Salvador Nasralla, candidate of the recently founded Salvador Party of Honduras (PSH), told journalists that with the new Electoral Law, he is being marginalized because he is “the only one” who can remove from power the current president of the country, Juan Orlando Hernández, who has been at the head of the Executive for two consecutive terms, since January 2014.

Hernández’s second term was punctuated by allegations of alleged fraud in the November 2017 general elections, according to the main opposition forces, in addition to the fact that he sought reelection even though the Constitution does not allow it under any modality.

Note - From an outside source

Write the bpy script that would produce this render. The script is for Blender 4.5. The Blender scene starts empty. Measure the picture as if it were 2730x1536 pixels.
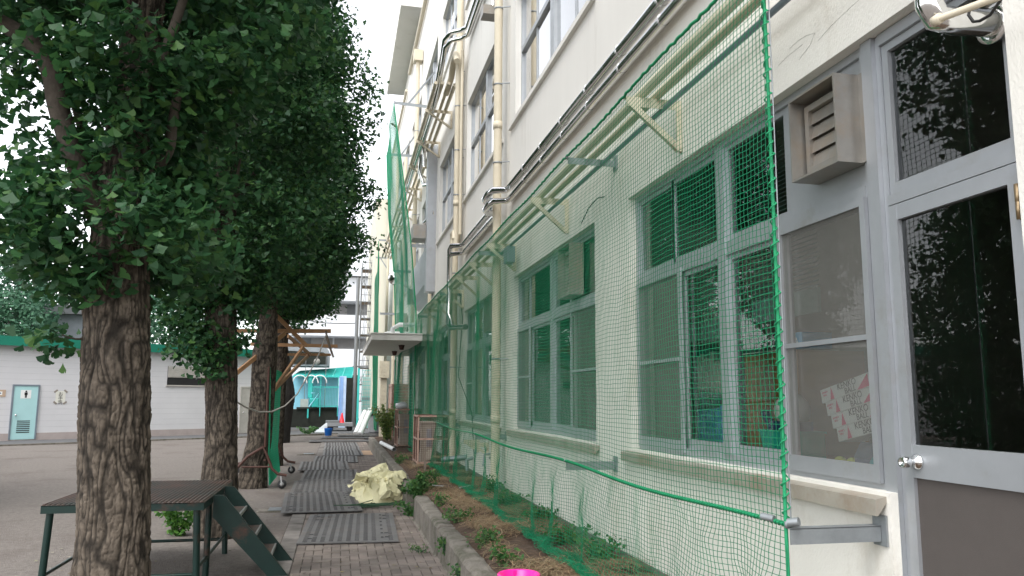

Nasralla accuses Hernández of being “corrupt” and a “drug trafficker” and wants to remain in power so that the United States does not extradite him and convict him for drug trafficking. However, the president has reiterated that he will hand over power on January 27, 2022, and rejected accusations from New York that he is a drug trafficker.

The PSH candidate also pointed out that, in advance, he warned that the electoral reforms would not work and that now what is going to happen is that thousands of Hondurans will migrate to the United States because they will not want to continue living “in a country run by crime”.